Winners and Losers of Day 1 of the NBA Combine
Day one of the NBA Draft Combine is in the books, and the measuring tape doesn’t lie, but apparently, college sports information departments do. Seventy-three prospects were invited to Chicago to put their bodies under the microscope. By the end of the measurement session, a handful of guys walked out with their stock firmly on the rise, while others are quietly hoping teams don’t look too hard at the numbers. Here’s who won the day, and who didn’t.
Biggest Winners
Morez Johnson – Michigan , PF
The measurements didn’t break the internet, but they didn’t need to. Johnson checked in right at his listed 6’9″, 250 lbs, and backed it up with a 6.5-inch wingspan advantage and a 39-inch vertical. Then he went out and posted the group’s best Pro Lane Agility time. Johnson is already a highly-regarded prospect, and these numbers give teams every reason to keep moving him up their boards over the next six weeks. Don’t be surprised if he sneaks into the top 10 by draft night.

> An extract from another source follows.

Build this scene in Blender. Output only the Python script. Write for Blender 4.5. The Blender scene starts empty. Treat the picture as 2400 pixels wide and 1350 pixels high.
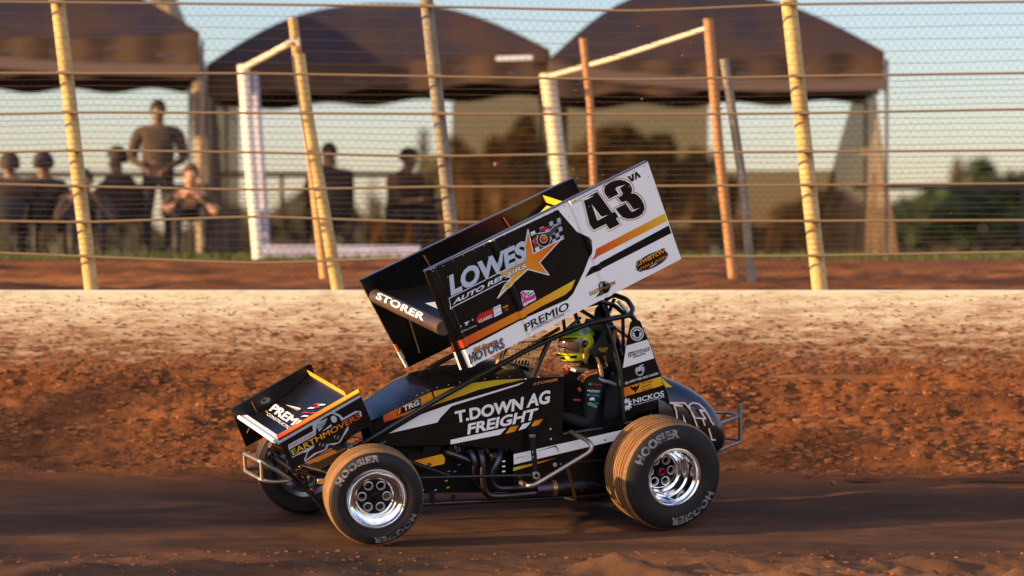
import bpy, math, random
import numpy as np
from mathutils import Vector, Matrix
from mathutils.geometry import tessellate_polygon
R = math.radians
random.seed(7); rng = np.random.default_rng(7)
sc = bpy.context.scene
col = sc.collection

# ---------------------------------------------------------------- camera, sky, sun, exposure
FPX = 7370.0                                   # focal length in pixels of the 2400 wide photograph
CAM = Vector((0.0, -22.2, 1.875))
PITCH = math.atan(80 / FPX)
cam = bpy.data.cameras.new('camera'); camo = bpy.data.objects.new('camera', cam); col.objects.link(camo)
cam.sensor_width = 36.0; cam.lens = FPX / 2400 * 36.0
cam.clip_start = 0.5; cam.clip_end = 6000
camo.location = CAM; camo.rotation_euler = (R(90) - PITCH, 0, 0)
cam.dof.use_dof = True; cam.dof.focus_distance = 21.9; cam.dof.aperture_fstop = 1.1
sc.camera = camo

SUN_AZ, SUN_EL = R(15.0), R(8.5)               # from the left, a little towards the camera, low
SUN = Vector((-math.cos(SUN_AZ) * math.cos(SUN_EL), -math.sin(SUN_AZ) * math.cos(SUN_EL), math.sin(SUN_EL)))
w = bpy.data.worlds.new('World'); sc.world = w; w.use_nodes = True
nt = w.node_tree; nt.nodes.clear()
sky = nt.nodes.new('ShaderNodeTexSky'); sky.sky_type = 'NISHITA'; sky.sun_disc = False
sky.sun_elevation = SUN_EL
sky.sun_rotation = math.atan2(SUN.x, SUN.y)
sky.air_density = 1.0; sky.dust_density = 0.5; sky.ozone_density = 3.0
bg = nt.nodes.new('ShaderNodeBackground'); bg.inputs[1].default_value = 0.15
wo = nt.nodes.new('ShaderNodeOutputWorld')
tint = nt.nodes.new('ShaderNodeMix'); tint.data_type = 'RGBA'; tint.blend_type = 'MULTIPLY'; tint.inputs[0].default_value = 1.0
tint.inputs[7].default_value = (1.03, 0.87, 0.98, 1)             # white balance of the evening sky
nt.links.new(sky.outputs[0], tint.inputs[6])
# bright cloud bank added in the unseen sky behind the camera to fill shaded panels
wtc = nt.nodes.new('ShaderNodeTexCoord'); wsep = nt.nodes.new('ShaderNodeSeparateXYZ'); nt.links.new(wtc.outputs['Generated'], wsep.inputs[0])
wy = nt.nodes.new('ShaderNodeMapRange'); wy.interpolation_type = 'SMOOTHSTEP'; wy.inputs[1].default_value = -0.15; wy.inputs[2].default_value = -0.75; wy.inputs[3].default_value = 0; wy.inputs[4].default_value = 1
wz = nt.nodes.new('ShaderNodeMapRange'); wz.interpolation_type = 'SMOOTHSTEP'; wz.inputs[1].default_value = 0.02; wz.inputs[2].default_value = 0.22
nt.links.new(wsep.outputs[1], wy.inputs[0]); nt.links.new(wsep.outputs[2], wz.inputs[0])
wn = nt.nodes.new('ShaderNodeTexNoise'); wn.inputs['Scale'].default_value = 3.0; wn.inputs['Detail'].default_value = 5; nt.links.new(wtc.outputs['Generated'], wn.inputs['Vector'])
wr = nt.nodes.new('ShaderNodeMapRange'); wr.inputs[1].default_value = 0.35; wr.inputs[2].default_value = 0.6; wr.inputs[3].default_value = 0.45; wr.inputs[4].default_value = 1.0; nt.links.new(wn.outputs[0], wr.inputs[0])
m1 = nt.nodes.new('ShaderNodeMath'); m1.operation = 'MULTIPLY'; m2 = nt.nodes.new('ShaderNodeMath'); m2.operation = 'MULTIPLY'
nt.links.new(wy.outputs[0], m1.inputs[0]); nt.links.new(wz.outputs[0], m1.inputs[1]); nt.links.new(m1.outputs[0], m2.inputs[0]); nt.links.new(wr.outputs[0], m2.inputs[1])
cl = nt.nodes.new('ShaderNodeMix'); cl.data_type = 'RGBA'; cl.inputs[7].default_value = (5.1, 5.1, 5.8, 1)
nt.links.new(m2.outputs[0], cl.inputs[0]); nt.links.new(tint.outputs[2], cl.inputs[6]); nt.links.new(cl.outputs[2], bg.inputs[0]); nt.links.new(bg.outputs[0], wo.inputs[0])
sun = bpy.data.lights.new('sun', 'SUN'); suno = bpy.data.objects.new('sun', sun); col.objects.link(suno)
sun.energy = 4.9; sun.angle = R(0.5); sun.color = (1.0, 0.64, 0.29)
suno.rotation_euler = SUN.to_track_quat('Z', 'Y').to_euler()
sc.view_settings.view_transform = 'Standard'; sc.view_settings.look = 'None'
sc.view_settings.exposure = 1.05; sc.view_settings.gamma = 1.0
sc.cycles.use_denoising = True
sc.cycles.max_bounces = 8; sc.cycles.transparent_max_bounces = 12

# ---------------------------------------------------------------- projection helpers
CR = Matrix.Rotation(R(90) - PITCH, 3, 'X')
def ray(px, py):
    return (CR @ Vector(((px - 1200) / FPX, -(py - 675) / FPX, -1))).normalized()
def at(px, py, Y):                              # world point on the vertical plane at depth Y
    d = ray(px, py); return CAM + d * ((Y - CAM.y) / d.y)
PSI, ROLL, CPITCH = R(20), R(-7.5), R(1.5)
c_, s_ = math.cos(PSI), math.sin(PSI)
R0 = Matrix(((-c_, s_, 0), (-s_, -c_, 0), (0, 0, 1)))
CARR = R0 @ Matrix.Rotation(CPITCH, 3, 'Y') @ Matrix.Rotation(ROLL, 3, 'X')
CARO = Vector((at(1228, 1000, 0).x, 0, 0.0))
CARM = Matrix.Translation(CARO) @ CARR.to_4x4()
CARI = CARM.inverted()
CARRI = CARR.transposed()
def P(px, py, a=0.0, b=0.0, off=0.0):           # car-frame point where the pixel ray meets y = a + b*x
    o = CARI @ CAM; d = CARRI @ ray(px, py)
    t = (a + off + b * o.x - o.y) / (d.y - b * d.x)
    return o + d * t
def gz(Y): return 0.085 * Y + 0.017                      # banked track

# ---------------------------------------------------------------- materials
MATS = {}
def nn(t, k, **kw):
    n = t.nodes.new(k)
    for a, b in kw.items(): setattr(n, a, b)
    return n
def mat(name, rgb, rough=0.5, metal=0.0, coat=0.0, var=0.0, vs=8.0, rgb2=None, bump=0.0, bs=40.0, stretch=(1, 1, 1), spec=0.5, dust=0.0, trans=0.0, alpha=1.0, thr=(0.35, 0.65)):
    if name in MATS: return MATS[name]
    m = bpy.data.materials.new(name); m.use_nodes = True; MATS[name] = m
    t = m.node_tree; b = t.nodes['Principled BSDF']
    b.inputs['Base Color'].default_value = (*rgb, 1); b.inputs['Roughness'].default_value = rough
    b.inputs['Metallic'].default_value = metal; b.inputs['Coat Weight'].default_value = coat
    b.inputs['Coat Roughness'].default_value = 0.06
    b.inputs['Specular IOR Level'].default_value = spec
    b.inputs['Transmission Weight'].default_value = trans; b.inputs['Alpha'].default_value = alpha
    tc = nn(t, 'ShaderNodeTexCoord'); mp = nn(t, 'ShaderNodeMapping'); mp.inputs['Scale'].default_value = stretch
    t.links.new(tc.outputs['Object'], mp.inputs[0])
    last = None
    if var or rgb2:
        n = nn(t, 'ShaderNodeTexNoise'); n.inputs['Scale'].default_value = vs; n.inputs['Detail'].default_value = 6
        n.inputs['Roughness'].default_value = 0.65
        t.links.new(mp.outputs[0], n.inputs['Vector'])
        r = nn(t, 'ShaderNodeValToRGB'); t.links.new(n.outputs[0], r.inputs[0])
        c2 = rgb2 or tuple(max(0, x * (1 - var)) for x in rgb); c1 = rgb if rgb2 else tuple(min(1, x * (1 + var)) for x in rgb)
        r.color_ramp.elements[0].position = thr[0]; r.color_ramp.elements[0].color = (*c2, 1)
        r.color_ramp.elements[1].position = thr[1]; r.color_ramp.elements[1].color = (*c1, 1)
        last = r.outputs[0]; t.links.new(last, b.inputs['Base Color'])
    if dust:
        n = nn(t, 'ShaderNodeTexNoise'); n.inputs['Scale'].default_value = 9; n.inputs['Detail'].default_value = 8; n.inputs['Roughness'].default_value = 0.75
        t.links.new(tc.outputs['Object'], n.inputs['Vector'])
        r = nn(t, 'ShaderNodeMapRange'); r.inputs[1].default_value = 0.42; r.inputs[2].default_value = 0.75; r.inputs[3].default_value = dust * 0.15; r.inputs[4].default_value = dust
        t.links.new(n.outputs[0], r.inputs[0])
        mx = nn(t, 'ShaderNodeMix', data_type='RGBA'); mx.inputs[6].default_value = (*rgb, 1); mx.inputs[7].default_value = (0.22, 0.11, 0.05, 1)
        if last: t.links.new(last, mx.inputs[6])
        t.links.new(r.outputs[0], mx.inputs[0]); t.links.new(mx.outputs[2], b.inputs['Base Color'])
        r2 = nn(t, 'ShaderNodeMapRange'); r2.inputs[3].default_value = rough; r2.inputs[4].default_value = min(1, rough + 0.35)
        t.links.new(n.outputs[0], r2.inputs[0]); t.links.new(r2.outputs[0], b.inputs['Roughness'])
    if bump:
        n = nn(t, 'ShaderNodeTexNoise'); n.inputs['Scale'].default_value = bs; n.inputs['Detail'].default_value = 5
        t.links.new(mp.outputs[0], n.inputs['Vector'])
        u = nn(t, 'ShaderNodeBump'); u.inputs['Strength'].default_value = bump; u.inputs['Distance'].default_value = 0.02
        t.links.new(n.outputs[0], u.inputs['Height']); t.links.new(u.outputs[0], b.inputs['Normal'])
    return m
def grad(name, pa, pb, cols, rough=0.3):        # painted fade between two car-frame points
    if name in MATS: return MATS[name]
    m = mat(name, cols[0], rough, coat=0.3); t = m.node_tree; b = t.nodes['Principled BSDF']
    d = pb - pa; L = d.length_squared
    tc = nn(t, 'ShaderNodeTexCoord'); s = nn(t, 'ShaderNodeVectorMath', operation='SUBTRACT'); s.inputs[1].default_value = pa
    k = nn(t, 'ShaderNodeVectorMath', operation='DOT_PRODUCT'); k.inputs[1].default_value = d / L
    r = nn(t, 'ShaderNodeValToRGB')
    t.links.new(tc.outputs['Object'], s.inputs[0]); t.links.new(s.outputs[0], k.inputs[0]); t.links.new(k.outputs['Value'], r.inputs[0])
    e = r.color_ramp.elements; e[0].color = (*cols[0], 1); e[1].color = (*cols[-1], 1)
    for i, c in enumerate(cols[1:-1]):
        x = e.new((i + 1) / (len(cols) - 1)); x.color = (*c, 1)
    t.links.new(r.outputs[0], b.inputs['Base Color'])
    return m
BLACK = mat('black_gloss_paint', (0.0025, 0.002, 0.0018), 0.14, coat=0.05, dust=0.008, spec=0.38)
WHITE = mat('white_vinyl', (0.90, 0.88, 0.86), 0.35, dust=0.05)
DWHITE = mat('decal_white', (0.75, 0.76, 0.78), 0.4)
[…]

Darius Acuff – Arkansas , PG
This was the best-case outcome for Acuff. The knock on him all season has been size and well… defense. Coming in at 6’2 with a 5-inch-plus wingspan goes a long way toward answering the size question. Acuff’s combination of elite playmaking and now-verified length makes a legitimate case for him going as high as fifth overall. The question is whether he can use these tools to be a net natural defender at the next level.
Aday Mara – Michigan, C
Seven-foot-three barefoot. Second-highest standing reach in combine history. That’s it. That’s the tweet. Mara has been one of the fastest-rising names in draft circles all season, and he just gave every front office another reason to love him. A top-ten landing feels less like a projection now and more like a floor.
Chris Cenac – Houston , C
In a draft class starved for legitimate big men, Cenac may have just put himself into the lottery conversation. The size is real, the length is real, and a 41.5-inch vertical is the kind of number that makes scouts forget about everything else on the page. Teams looking for a high-upside center have their answer. Cenac is going to be a name everyone knows by draft night.
Biggest Losers
Kingston Flemings – Houston, PG
It’s been a wild ride for Flemings — from afterthought to can’t-miss top 5 pick, all in one season. The combine didn’t kill his stock, but it put a dent in it. A 6’2 point guard with a 6’3 wingspan gives teams pause, especially the ones that prioritize positional length. He’ll still land in the lottery, but the teams that had him climbing toward the top five are going to take a harder look. One bad measurement session doesn’t erase what he did on the court, but it complicates the conversation.
Christian Anderson – Texas Tech, PG
Coming in under 6’1″ when you’re listed at 6’3″ is never a good look. Anderson’s physical profile is now a problem, and it’s going to cost him on draft night. The good news: a 6-inch-plus wingspan and a 40.5-inch vertical tell a story that pure height can’t. There’s a team that’s going to fall in love with that athleticism and take a shot on him, but the mid-first-round buzz might be fading.
Amari Allen – Alabama , SF
This is the one that stings. Allen was already slotted comfortably in the mid-to-late first round, and a clean combine week could have pushed him higher. Instead, his official measurements came in well short of Alabama’s listed 6’8″, 205 lbs., the kind of discrepancy that sets off alarm bells in front offices building around specific positional fits. The path forward isn’t obvious. He could go back to school, bet on himself, and enter a 2026 class with far less top-end talent. Or see if a team falls in love with his workout and gets the promise he needs to stay in the draft.